New grading systems created to evaluate student achievement in more depth are one of the favorites and trendiest advances in education. Instead of condensing all test results into a single letter or number grade, standards-based grading measures students’ performance against specified criteria and reports their ability in these areas. The adoption of standards-based grades requires some adaptation, but they have numerous advantages and provide parents, teachers, and students with greater direction.
How Standards-Based Grading Works
Standards-based grading involves more than merely altering the grading process. It begins by determining the skills and abilities that the course is supposed to teach and then structures the evaluations of the course around gauging these criteria. Multiple criteria are evaluated after the grading period to demonstrate how the students have improved and learned.
Traditional grading is often unclear or inconsistent in how it converts success or failure in class into numerical scores, and sometimes leans heavily on memorization and repeating the approach demonstrated by the teacher. This doesn’t show that the student has mastered the related skill and can apply what they’ve learned in the future.
Standards-based grading does a better job of showing how students are struggling. Teachers still need to assign numbers or ranks to show whether students attain the standards required by the class: a 1-4 or 1-5 scale where 1 indicates below-required proficiency and 4 or 5 represents the success that exceeds the expected goal targeted for each standard. However, the rank better shows what concepts and skills have not been learned. This can provide a more effective way of measuring language arts, history, and social studies.
Pros and Cons of Standards-Based Grading
One advantage of SBG is that it’s easier for teachers to lay out and discuss their goals, and judge how successful they are. This can be used to demonstrate success and to align with other teachers who may currently use different grading methods that feel inconsistent with students.
SBG’s ability to pinpoint when and how learners require intervention to enhance their performance is another factor contributing to its effectiveness. Teachers will be able to provide pupils with study and review resources aimed at achieving that benchmark if they are having difficulty in a particular subject.
Students’ and their parents’ understanding of what they have learned can be facilitated by describing standards. Instead of merely receiving an “A” in the class, grades are more significant when they demonstrate that a student has achieved a certain objective. Students who receive direct feedback may feel more successful and remember the skill rather than the learning experience.
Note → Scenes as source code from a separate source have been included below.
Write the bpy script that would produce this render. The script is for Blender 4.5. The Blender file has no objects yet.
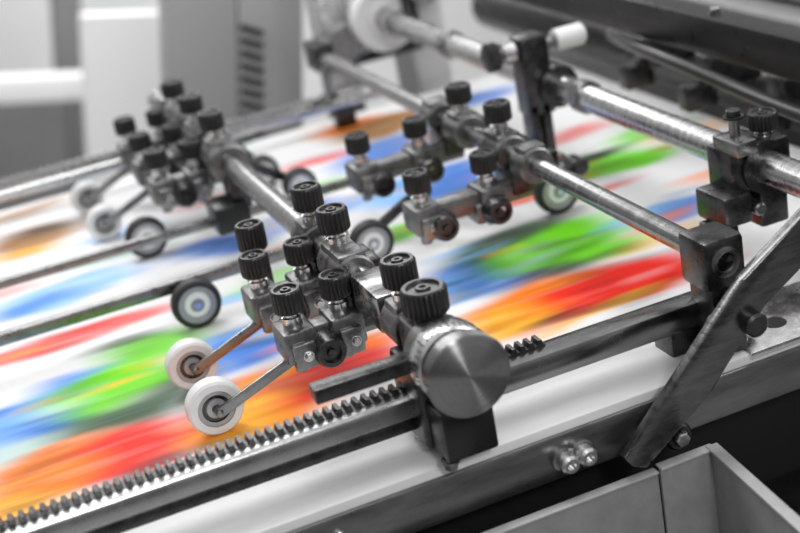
import bpy, bmesh, math, random
import numpy as np
from mathutils import Vector, Matrix
random.seed(4)
bpy.context.scene.view_settings.view_transform = 'Standard'
# ---------------------------------------------------------------- frames
# work units are decimetres; the feed board of the press is inclined 11.9 deg
TH = math.radians(11.9)
ROOM = Matrix.Scale(.1, 4) @ Matrix.Translation((0, 0, 9))
MACH = ROOM @ Matrix.Rotation(-TH, 4, 'Y')

# ---------------------------------------------------------------- materials
MATS = {}
def mat(name, col, metallic=0., rough=.5, var=.0, vscale=(6, 6, 6), bump=0., aniso=0., spec=.5, coat=0., rvar=0.):
    m = bpy.data.materials.new(name); m.use_nodes = True
    nt = m.node_tree; b = nt.nodes["Principled BSDF"]
    b.inputs["Base Color"].default_value = (*col, 1)
    b.inputs["Metallic"].default_value = metallic
    b.inputs["Roughness"].default_value = rough
    b.inputs["Specular IOR Level"].default_value = spec
    b.inputs["Coat Weight"].default_value = coat
    if var or bump or rvar:
        tc = nt.nodes.new("ShaderNodeTexCoord"); mp = nt.nodes.new("ShaderNodeMapping")
        mp.inputs["Scale"].default_value = vscale
        nt.links.new(tc.outputs["Object"], mp.inputs["Vector"])
        n = nt.nodes.new("ShaderNodeTexNoise"); n.inputs["Scale"].default_value = 1; n.inputs["Detail"].default_value = 6
        n.inputs["Roughness"].default_value = .65
        nt.links.new(mp.outputs[0], n.inputs["Vector"])
        if var:
            r = nt.nodes.new("ShaderNodeMapRange")
            r.inputs["From Min"].default_value = .3; r.inputs["From Max"].default_value = .7
            r.inputs["To Min"].default_value = 1 - var; r.inputs["To Max"].default_value = 1 + var
            nt.links.new(n.outputs["Fac"], r.inputs["Value"])
            mx = nt.nodes.new("ShaderNodeVectorMath"); mx.operation = 'SCALE'
            mx.inputs[0].default_value = col
            nt.links.new(r.outputs[0], mx.inputs["Scale"])
            nt.links.new(mx.outputs[0], b.inputs["Base Color"])
        if rvar:
            r2 = nt.nodes.new("ShaderNodeMapRange")
            r2.inputs["From Min"].default_value = .3; r2.inputs["From Max"].default_value = .7
            r2.inputs["To Min"].default_value = max(.03, rough - rvar); r2.inputs["To Max"].default_value = rough + rvar
            nt.links.new(n.outputs["Fac"], r2.inputs["Value"]); nt.links.new(r2.outputs[0], b.inputs["Roughness"])
        if bump:
            bp = nt.nodes.new("ShaderNodeBump"); bp.inputs["Strength"].default_value = bump; bp.inputs["Distance"].default_value = .002
            nt.links.new(n.outputs["Fac"], bp.inputs["Height"]); nt.links.new(bp.outputs[0], b.inputs["Normal"])
    MATS[name] = m
    return m
g = lambda v: (v, v, v)
mat("steel_shaft", g(.30), 1, .24, .18, (3, 14, 3), rvar=.06)
mat("steel_bright", g(.52), 1, .27, .12, (3, 14, 3), rvar=.05)
mat("steel_mid", g(.26), 1, .32, .25, (9, 9, 9), bump=.2, rvar=.1)
mat("steel_dark", g(.075), .9, .30, .35, (7, 9, 9), bump=.25, rvar=.1)
mat("steel_light", g(.70), 1, .26, .15, (9, 9, 9), rvar=.06)
mat("cast_block", g(.20), .9, .34, .25, (12, 12, 12), bump=.35, rvar=.1)
mat("black_knob", g(.014), 0, .40, .2, (20, 20, 20), coat=.1)
mat("rubber", g(.02), 0, .55, .3, (20, 20, 20), bump=.2)
mat("white_roller", g(.74), 0, .35, .05, (12, 12, 12))
mat("grey_hub", g(.38), .2, .35, .1, (12, 12, 12))
mat("white_enamel", g(.68), 0, .38, .08, (.8, 5, 5), rvar=.08)
mat("frame_face", g(.22), .9, .34, .3, (1.5, 8, 8), bump=.15, rvar=.1)
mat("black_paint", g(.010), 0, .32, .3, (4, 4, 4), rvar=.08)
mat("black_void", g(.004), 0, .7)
mat("grey_paint", g(.24), 0, .42, .14, (5, 5, 5), bump=.1)
mat("press_grey", g(.26), 0, .4, .08, (1, 1, 1))
mat("tray_rim", g(.50), .3, .4, .1)
mat("lever_steel", g(.16), 1, .28, .3, (3, 3, 12), bump=.25, rvar=.1)
mat("wall_paint", g(.78), 0, .8, .03, (.3, .3, .3))
mat("cabinet_grey", g(.38), 0, .6, .04, (.6, .6, .6))
mat("pillar_grey", g(.22), 0, .7, .05, (.6, .6, .6))
mat("cabinet_white", g(.82), 0, .6)
mat("concrete", g(.4), 0, .8, .1, (.4, .4, .4))

# turned disc with anisotropic radial sheen
m = bpy.data.materials.new("turned_steel"); m.use_nodes = True
nt = m.node_tree; b = nt.nodes["Principled BSDF"]
b.inputs["Base Color"].default_value = (.34, .34, .34, 1); b.inputs["Metallic"].default_value = 1
b.inputs["Roughness"].default_value = .34; b.inputs["Anisotropic"].default_value = .97
b.inputs["Anisotropic Rotation"].default_value = .25
tg = nt.nodes.new("ShaderNodeTangent"); tg.direction_type = 'RADIAL'; tg.axis = 'Y'
nt.links.new(tg.outputs[0], b.inputs["Tangent"])
tc = nt.nodes.new("ShaderNodeTexCoord"); ln = nt.nodes.new("ShaderNodeVectorMath"); ln.operation = 'LENGTH'
sp = nt.nodes.new("ShaderNodeSeparateXYZ"); cb = nt.nodes.new("ShaderNodeCombineXYZ")
nt.links.new(tc.outputs["Object"], sp.inputs[0]); nt.links.new(sp.outputs[0], cb.inputs[0]); nt.links.new(sp.outputs[2], cb.inputs[2])
nt.links.new(cb.outputs[0], ln.inputs[0])
nz = nt.nodes.new("ShaderNodeTexNoise"); nz.noise_dimensions = '1D'; nz.inputs["Scale"].default_value = 120
nt.links.new(ln.outputs["Value"], nz.inputs["W"])
mr = nt.nodes.new("ShaderNodeMapRange"); mr.inputs["From Min"].default_value = .3; mr.inputs["From Max"].default_value = .7
mr.inputs["To Min"].default_value = .26; mr.inputs["To Max"].default_value = .42
nt.links.new(nz.outputs["Fac"], mr.inputs["Value"]); nt.links.new(mr.outputs[0], b.inputs["Roughness"])
MATS["turned_steel"] = m

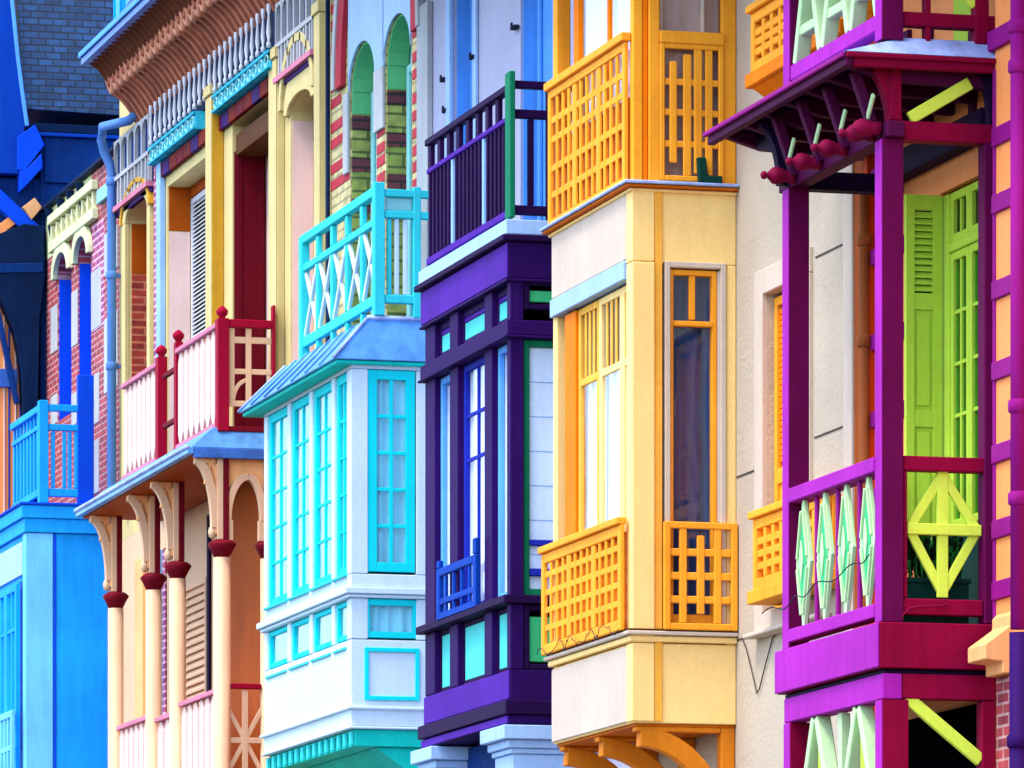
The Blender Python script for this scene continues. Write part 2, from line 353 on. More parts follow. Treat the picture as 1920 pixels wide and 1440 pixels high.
brick('brick_plum', '#8a3070', '#a03a5a', '#d8a8c0', 'XZ'); brick('brick_cream', '#c8ba80', '#b8a870', '#988a60', 'XZ', .24, .08)
brick('olive_side', '#7f8a3c', '#98984e', '#4c5826', 'YZ', .3, .11); brick('band_side', '#57202c', '#6d2a34', '#2a1016', 'YZ', .26, .08)
brick('cream_siding', '#ece8f4', '#e6e4f0', '#c0bcd0', 'XZ', 3.0, .18, .006)
roughcast('roughcast', '#c0b098')
glass('glass_clear'); glass('glass_dark', (.35, .45, .6)); glass('glass_green', (.5, .9, .75))

# ---------------------------------------------------------------- light
SUN_EL, SUN_AZ = 63.0, None
sd = Vector((.34, -.94, 0)).normalized()                 # direction TOWARDS the sun, in plan
W = bpy.data.worlds.new('World'); SC.world = W; W.use_nodes = True
nt = W.node_tree; nt.nodes.clear()
wo = nt.nodes.new('ShaderNodeOutputWorld'); bg = nt.nodes.new('ShaderNodeBackground'); sk = nt.nodes.new('ShaderNodeTexSky')
sk.sky_type = 'NISHITA'; sk.sun_disc = False; sk.sun_elevation = R(SUN_EL); sk.sun_rotation = math.atan2(sd.x, sd.y)
sk.air_density = .75; sk.dust_density = 1.5; sk.ozone_density = 1.0
bg.inputs[1].default_value = .15
nt.links.new(sk.outputs[0], bg.inputs[0]); nt.links.new(bg.outputs[0], wo.inputs[0])
sl = bpy.data.lights.new('sun', 'SUN'); sl.energy = .5; sl.angle = R(12); sl.color = (1, .96, .9)
so = bpy.data.objects.new('sun', sl); COL.objects.link(so); so.location = (-60, -20, 30)
v = Vector((sd.x * math.cos(R(SUN_EL)), sd.y * math.cos(R(SUN_EL)), math.sin(R(SUN_EL))))
so.rotation_euler = v.to_track_quat('Z', 'Y').to_euler()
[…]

However, parents may not be satisfied with new grades if they are used to an ‘A-F’ scale, especially if they expect ‘A’ students to get the highest level in each standard. It’s important to communicate students’ accomplishments so they feel like they are succeeding even if they don’t get the score they expect.
Another disadvantage is that it requires teachers to revise their curriculum around a new grading system. Trying to use existing assessments that were not meant to assess the new standards won’t make full use of the system, but placing an additional burden on the teachers by making them rewrite their course materials can make their jobs harder.
Using Technology to Improve Standards-Based Grading
New platforms have been created to help teachers create standards and course materials conveniently. Kiddom is a free platform for creating a digital curriculum that tests educational standards. Assignments can be graded according to standards and the teacher can use analytics to track students and see their progress and whether they need additional support. Assignments can be uploaded by the teacher or connected from a separate learning portal.
Edulastic is an assessment-focused platform that is great for creating tests of different standards and levels, as well as measuring progress toward mastery of each standard. It can also make practice and prep tests for state assessments that can be customized for each class. Its features make it ideal for measuring progress over time and quickly analyzing the results of each student in an organized manner.
Final Thoughts
Standards-based grading systemizes the teaching process so educators are better able to reach the results they want and demonstrate their success. Using technology-supported standards in classes makes teaching more consistent and effective when applied properly.